INSTRUCTIONS TO FOLLOW:
Retype each line of the listing below, from the first through the one holding "return Vector(((px-768)/F*Y, Y, CH-(py-YH)/F*Y))", with no other lines.

PROVIDED MATERIAL:
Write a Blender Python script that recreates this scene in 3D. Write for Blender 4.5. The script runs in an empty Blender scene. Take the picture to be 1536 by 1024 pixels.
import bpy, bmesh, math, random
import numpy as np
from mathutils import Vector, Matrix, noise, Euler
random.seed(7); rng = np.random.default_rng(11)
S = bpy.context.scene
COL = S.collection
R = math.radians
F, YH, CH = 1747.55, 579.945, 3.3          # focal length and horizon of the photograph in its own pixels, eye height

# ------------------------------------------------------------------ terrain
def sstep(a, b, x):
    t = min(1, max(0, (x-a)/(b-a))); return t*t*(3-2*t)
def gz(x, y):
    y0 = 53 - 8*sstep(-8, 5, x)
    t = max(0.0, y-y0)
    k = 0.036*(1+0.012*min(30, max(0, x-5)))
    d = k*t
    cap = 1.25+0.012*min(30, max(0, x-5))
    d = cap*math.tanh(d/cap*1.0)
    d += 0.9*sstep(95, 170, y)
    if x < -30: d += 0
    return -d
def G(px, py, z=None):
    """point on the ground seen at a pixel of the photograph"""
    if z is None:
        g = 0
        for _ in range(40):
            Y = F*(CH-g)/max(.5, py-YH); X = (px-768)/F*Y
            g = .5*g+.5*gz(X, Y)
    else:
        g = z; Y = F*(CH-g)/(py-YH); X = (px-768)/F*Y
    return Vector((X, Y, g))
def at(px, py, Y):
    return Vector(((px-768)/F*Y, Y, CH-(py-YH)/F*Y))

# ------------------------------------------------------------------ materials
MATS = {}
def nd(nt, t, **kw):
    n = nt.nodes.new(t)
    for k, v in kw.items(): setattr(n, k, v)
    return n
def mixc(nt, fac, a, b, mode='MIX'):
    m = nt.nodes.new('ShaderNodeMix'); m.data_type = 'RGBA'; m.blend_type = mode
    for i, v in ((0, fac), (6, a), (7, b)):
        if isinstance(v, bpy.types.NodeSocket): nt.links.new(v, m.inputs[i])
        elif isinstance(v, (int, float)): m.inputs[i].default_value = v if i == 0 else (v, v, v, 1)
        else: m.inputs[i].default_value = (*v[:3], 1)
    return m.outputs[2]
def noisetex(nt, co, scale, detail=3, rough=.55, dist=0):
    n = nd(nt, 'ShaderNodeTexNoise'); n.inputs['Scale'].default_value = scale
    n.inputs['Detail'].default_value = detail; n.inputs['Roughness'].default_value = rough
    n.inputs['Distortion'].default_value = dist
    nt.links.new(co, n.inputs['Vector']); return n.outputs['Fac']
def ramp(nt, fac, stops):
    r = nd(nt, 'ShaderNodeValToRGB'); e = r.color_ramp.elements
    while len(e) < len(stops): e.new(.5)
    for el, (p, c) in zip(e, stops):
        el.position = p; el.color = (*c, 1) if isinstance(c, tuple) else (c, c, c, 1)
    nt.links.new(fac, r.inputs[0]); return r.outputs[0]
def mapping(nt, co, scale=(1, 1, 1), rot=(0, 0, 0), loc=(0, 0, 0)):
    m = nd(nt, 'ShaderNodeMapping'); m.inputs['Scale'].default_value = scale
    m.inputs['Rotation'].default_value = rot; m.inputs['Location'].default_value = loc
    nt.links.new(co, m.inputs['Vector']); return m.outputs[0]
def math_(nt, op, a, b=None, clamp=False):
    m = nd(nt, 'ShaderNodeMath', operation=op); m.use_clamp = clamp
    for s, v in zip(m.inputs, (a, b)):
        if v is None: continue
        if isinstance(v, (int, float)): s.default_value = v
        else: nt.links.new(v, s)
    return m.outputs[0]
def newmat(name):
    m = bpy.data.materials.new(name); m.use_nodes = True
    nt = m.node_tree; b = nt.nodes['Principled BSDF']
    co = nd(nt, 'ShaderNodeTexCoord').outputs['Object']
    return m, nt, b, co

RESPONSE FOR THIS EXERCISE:
Write a Blender Python script that recreates this scene in 3D. Write for Blender 4.5. The script runs in an empty Blender scene. Take the picture to be 1536 by 1024 pixels.
import bpy, bmesh, math, random
import numpy as np
from mathutils import Vector, Matrix, noise, Euler
random.seed(7); rng = np.random.default_rng(11)
S = bpy.context.scene
COL = S.collection
R = math.radians
F, YH, CH = 1747.55, 579.945, 3.3          # focal length and horizon of the photograph in its own pixels, eye height

# ------------------------------------------------------------------ terrain
def sstep(a, b, x):
    t = min(1, max(0, (x-a)/(b-a))); return t*t*(3-2*t)
def gz(x, y):
    y0 = 53 - 8*sstep(-8, 5, x)
    t = max(0.0, y-y0)
    k = 0.036*(1+0.012*min(30, max(0, x-5)))
    d = k*t
    cap = 1.25+0.012*min(30, max(0, x-5))
    d = cap*math.tanh(d/cap*1.0)
    d += 0.9*sstep(95, 170, y)
    if x < -30: d += 0
    return -d
def G(px, py, z=None):
    """point on the ground seen at a pixel of the photograph"""
    if z is None:
        g = 0
        for _ in range(40):
            Y = F*(CH-g)/max(.5, py-YH); X = (px-768)/F*Y
            g = .5*g+.5*gz(X, Y)
    else:
        g = z; Y = F*(CH-g)/(py-YH); X = (px-768)/F*Y
    return Vector((X, Y, g))
def at(px, py, Y):
    return Vector(((px-768)/F*Y, Y, CH-(py-YH)/F*Y))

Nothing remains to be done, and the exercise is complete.